【Python入门】Python入门常见疑问

参考文章

  • pip vs easy_install
  • Why use pip over easy_install?
  • Wheel vs Egg

1. pip vs easy_install

  • Python Packaging User Guide的见解

easy_install was released in 2004, as part of setuptools. It was notable at the time for installing packages from PyPI using requirement specifiers, and automatically installing dependencies.

pip came later in 2008, as alternative to easy_install, although still largely built on top of setuptools components.
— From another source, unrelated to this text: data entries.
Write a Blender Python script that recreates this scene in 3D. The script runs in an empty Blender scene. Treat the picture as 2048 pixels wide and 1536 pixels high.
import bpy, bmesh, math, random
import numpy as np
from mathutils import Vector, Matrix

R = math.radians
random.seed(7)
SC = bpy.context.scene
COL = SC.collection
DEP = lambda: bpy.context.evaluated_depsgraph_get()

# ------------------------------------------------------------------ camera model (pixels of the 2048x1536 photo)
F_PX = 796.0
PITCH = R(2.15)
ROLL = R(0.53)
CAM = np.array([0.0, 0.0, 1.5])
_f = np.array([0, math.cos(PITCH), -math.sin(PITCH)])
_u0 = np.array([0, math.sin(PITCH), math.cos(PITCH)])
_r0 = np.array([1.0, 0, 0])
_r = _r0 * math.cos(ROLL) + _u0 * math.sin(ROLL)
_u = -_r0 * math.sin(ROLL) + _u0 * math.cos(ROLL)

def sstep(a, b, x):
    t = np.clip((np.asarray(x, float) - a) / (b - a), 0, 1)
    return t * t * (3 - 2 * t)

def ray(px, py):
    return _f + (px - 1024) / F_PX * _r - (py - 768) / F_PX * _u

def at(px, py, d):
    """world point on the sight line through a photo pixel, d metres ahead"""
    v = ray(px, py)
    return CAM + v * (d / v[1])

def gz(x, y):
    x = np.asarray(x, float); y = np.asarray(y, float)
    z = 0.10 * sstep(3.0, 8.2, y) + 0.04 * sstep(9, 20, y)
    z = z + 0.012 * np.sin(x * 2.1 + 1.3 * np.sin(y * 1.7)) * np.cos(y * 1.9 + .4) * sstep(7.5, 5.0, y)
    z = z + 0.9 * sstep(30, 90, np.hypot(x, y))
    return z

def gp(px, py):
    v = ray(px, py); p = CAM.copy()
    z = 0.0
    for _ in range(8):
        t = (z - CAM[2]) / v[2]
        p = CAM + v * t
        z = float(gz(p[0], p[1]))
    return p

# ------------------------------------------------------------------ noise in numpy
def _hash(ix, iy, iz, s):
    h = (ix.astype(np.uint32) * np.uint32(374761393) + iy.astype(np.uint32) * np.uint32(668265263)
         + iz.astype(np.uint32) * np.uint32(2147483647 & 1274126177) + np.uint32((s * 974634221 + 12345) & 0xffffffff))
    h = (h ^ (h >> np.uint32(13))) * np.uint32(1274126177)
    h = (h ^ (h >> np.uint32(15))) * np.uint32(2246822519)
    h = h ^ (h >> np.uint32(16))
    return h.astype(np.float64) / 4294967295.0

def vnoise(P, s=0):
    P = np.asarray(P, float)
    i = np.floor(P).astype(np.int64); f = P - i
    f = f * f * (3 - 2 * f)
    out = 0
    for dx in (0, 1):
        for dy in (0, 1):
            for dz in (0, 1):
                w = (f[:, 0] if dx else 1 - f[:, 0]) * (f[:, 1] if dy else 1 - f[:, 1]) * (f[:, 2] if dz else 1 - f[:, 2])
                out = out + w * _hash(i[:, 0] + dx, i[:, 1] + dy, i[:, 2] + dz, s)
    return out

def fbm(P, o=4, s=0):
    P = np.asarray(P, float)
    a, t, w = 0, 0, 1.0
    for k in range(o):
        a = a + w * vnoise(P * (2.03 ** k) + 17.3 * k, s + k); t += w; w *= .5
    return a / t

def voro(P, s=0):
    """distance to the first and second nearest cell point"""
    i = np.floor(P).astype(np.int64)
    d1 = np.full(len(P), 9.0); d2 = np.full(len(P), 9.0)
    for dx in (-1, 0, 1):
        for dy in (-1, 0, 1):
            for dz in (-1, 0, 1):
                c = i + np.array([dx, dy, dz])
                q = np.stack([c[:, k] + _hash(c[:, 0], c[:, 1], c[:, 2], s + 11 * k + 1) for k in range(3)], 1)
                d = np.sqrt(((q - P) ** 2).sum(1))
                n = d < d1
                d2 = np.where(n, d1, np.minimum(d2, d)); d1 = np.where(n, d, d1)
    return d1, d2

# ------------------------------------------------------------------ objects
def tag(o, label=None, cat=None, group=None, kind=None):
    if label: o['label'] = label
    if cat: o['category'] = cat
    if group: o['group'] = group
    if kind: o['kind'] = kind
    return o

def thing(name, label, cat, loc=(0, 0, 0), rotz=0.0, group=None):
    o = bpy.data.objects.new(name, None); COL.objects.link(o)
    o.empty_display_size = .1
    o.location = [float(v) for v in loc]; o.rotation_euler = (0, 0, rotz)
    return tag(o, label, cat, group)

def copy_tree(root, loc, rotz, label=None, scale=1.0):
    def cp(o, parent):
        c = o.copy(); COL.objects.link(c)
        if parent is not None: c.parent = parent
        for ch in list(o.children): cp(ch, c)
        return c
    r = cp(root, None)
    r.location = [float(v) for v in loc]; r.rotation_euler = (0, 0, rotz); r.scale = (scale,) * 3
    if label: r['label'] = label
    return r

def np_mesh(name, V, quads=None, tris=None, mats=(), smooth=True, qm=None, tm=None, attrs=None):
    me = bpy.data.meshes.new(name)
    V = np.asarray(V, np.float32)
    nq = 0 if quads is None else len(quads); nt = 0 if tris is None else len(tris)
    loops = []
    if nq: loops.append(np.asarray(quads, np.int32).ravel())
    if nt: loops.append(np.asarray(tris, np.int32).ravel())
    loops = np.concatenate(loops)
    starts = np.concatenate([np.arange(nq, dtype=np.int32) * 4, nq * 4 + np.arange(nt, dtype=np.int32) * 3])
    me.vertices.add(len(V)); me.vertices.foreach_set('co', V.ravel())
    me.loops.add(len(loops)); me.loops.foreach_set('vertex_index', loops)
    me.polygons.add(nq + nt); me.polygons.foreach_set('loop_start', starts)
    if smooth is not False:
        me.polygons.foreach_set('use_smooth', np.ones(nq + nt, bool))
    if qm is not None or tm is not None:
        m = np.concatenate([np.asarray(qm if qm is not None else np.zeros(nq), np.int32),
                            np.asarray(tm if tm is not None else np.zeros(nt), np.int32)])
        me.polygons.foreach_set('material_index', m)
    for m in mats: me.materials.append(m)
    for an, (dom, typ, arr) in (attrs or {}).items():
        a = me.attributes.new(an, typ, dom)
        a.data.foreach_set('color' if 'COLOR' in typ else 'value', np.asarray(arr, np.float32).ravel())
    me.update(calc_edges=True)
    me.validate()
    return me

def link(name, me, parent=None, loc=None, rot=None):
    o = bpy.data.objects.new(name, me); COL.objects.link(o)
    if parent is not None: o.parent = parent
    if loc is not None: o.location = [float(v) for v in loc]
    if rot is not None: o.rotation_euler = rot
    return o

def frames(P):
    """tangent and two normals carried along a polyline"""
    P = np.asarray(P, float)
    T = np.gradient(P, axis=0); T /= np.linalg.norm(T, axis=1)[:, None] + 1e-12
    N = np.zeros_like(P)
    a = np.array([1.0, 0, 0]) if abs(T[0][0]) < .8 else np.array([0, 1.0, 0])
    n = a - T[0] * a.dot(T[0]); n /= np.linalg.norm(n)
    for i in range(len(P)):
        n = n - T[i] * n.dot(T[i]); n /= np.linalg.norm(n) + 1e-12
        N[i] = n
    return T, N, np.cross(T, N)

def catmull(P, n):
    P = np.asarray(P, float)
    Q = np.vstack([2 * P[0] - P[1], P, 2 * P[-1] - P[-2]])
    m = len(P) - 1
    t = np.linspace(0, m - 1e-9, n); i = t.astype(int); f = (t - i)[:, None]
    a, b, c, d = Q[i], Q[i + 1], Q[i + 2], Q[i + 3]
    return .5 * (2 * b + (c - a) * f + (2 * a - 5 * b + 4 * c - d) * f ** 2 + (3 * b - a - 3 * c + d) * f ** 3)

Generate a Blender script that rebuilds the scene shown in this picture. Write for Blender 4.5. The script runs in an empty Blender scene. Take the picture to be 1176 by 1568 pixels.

It was notable at the time for not installing packages as Eggs or from Eggs (but rather simply as ‘flat’ packages from sdists), and introducing the idea of Requirements Files, which gave users the power to easily replicate environments.

Here’s a breakdown of the important differences between pip and easy_install now:

pip easy_install
Install from Wheels Yes No
Uninstall Packages Yes(pip uninstall) No
Dependency Overrides Yes(Requirements) No
List Installed Packages Yes(pip list and pip freeze) No
PEP 438 Support Yes No
Installation format 'Flat' packages with egg-info metadata. Encapsulated Egg format
sys.path modification No Yes
Installs from Eggs No Yes
pylaucher support No Yes
Multi-version Installs No Yes
Exclude scripts during install No Yes
  • StackOverFlow 上一个答案的见解

Many of the answers here are out of date for 2015 (although the initially accepted one from Daniel Roseman is not). Here's the current state of things:

  • Binary packages are now distributed as wheels (.whl files)—not just on PyPI, but in third-party repositories like Christoph Gohlke's Extension Packages for Windows. pip can handle wheels; easy_install cannot.

  • Virtual environments (which come built-in with 3.4, or can be added to 2.6+/3.1+ with virtualenv) have become a very important and prominent tool (and recommended in the official docs); they include pip out of the box, but don't even work properly with easy_install.

  • The distribute package that included easy_install is no longer maintained. Its improvements over setuptools got merged back into setuptools. Trying to install distribute will just install setuptools instead.

  • easy_install itself is only quasi-maintained.

  • All of the cases where pip used to be inferior to easy_install—installing from an unpacked source tree, from a DVCS repo, etc.—are long-gone; you can pip install ., pip install git+https://.

  • pip comes with the official Python 2.7 and 3.4+ packages from python.org, and a pip bootstrap is included by default if you build from source.

  • The various incomplete bits of documentation on installing, using, and building packages have been replaced by the Python Packaging User Guide. Python's own documentation on Installing Python Modules now defers to this user guide, and explicitly calls out pip as "the preferred installer program".

  • Other new features have been added to pip over the years that will never be in easy_install. For example, pip makes it easy to clone your site-packages by building a requirements file and then installing it with a single command on each side. Or to convert your requirements file to a local repo to use for in-house development. And so on.

The only good reason that I know of to use easy_install in 2015 is the special case of using Apple's pre-installed Python versions with OS X 10.5-10.8. Since 10.5, Apple has included easy_install, but as of 10.10 they still don't include pip. With 10.9+, you should still just use get-pip.py, but for 10.5-10.8, this has some problems, so it's easier to sudo easy_install pip. (In general, easy_install pip is a bad idea; it's only for OS X 10.5-10.8 that you want to do this.) Also, 10.5-10.8 include readline in a way that easy_install knows how to kludge around but pip doesn't, so you also want to sudo easy_install readline if you want to upgrade that.

2. Wheel vs Egg

Wheel and Egg are both packaging formats that aim to support the use case of needing an install artifact that doesn’t require building or compilation, which can be costly in testing and production workflows.

The Egg format was introduced by setuptools in 2004, whereas the Wheel format was introduced by PEP 427 in 2012.

Wheel is currently considered the standard for built and binary packaging for Python.

Here’s a breakdown of the important differences between Wheel and Egg.

  • Wheel has an official PEP, Egg did not.
  • Wheel is a distribution format, i.e a packaging format. Egg was both a distribution format and a runtime installation format (if left zipped), and was designed to be importable.
  • Wheel archives do not include .pyc files. Therefore, when the distribution only contains python files (i.e. no compiled extensions), and is compatible with Python 2 and 3, it’s possible for a wheel to be “universal”, similar to an sdist.
  • Wheel uses PEP376-compliant .dist-info directories, Egg used .egg-info.
  • Wheel has a richer file naming convention. A single wheel archive can indicate its compatibility with a number of Python language versions and implementations, ABIs, and system architectures.
  • Wheel is versioned. Every wheel file contains the version of the wheel specification and the implementation that packaged it.
  • Wheel is internally organized by sysconfig path type, therefore making it easier to convert to other formats.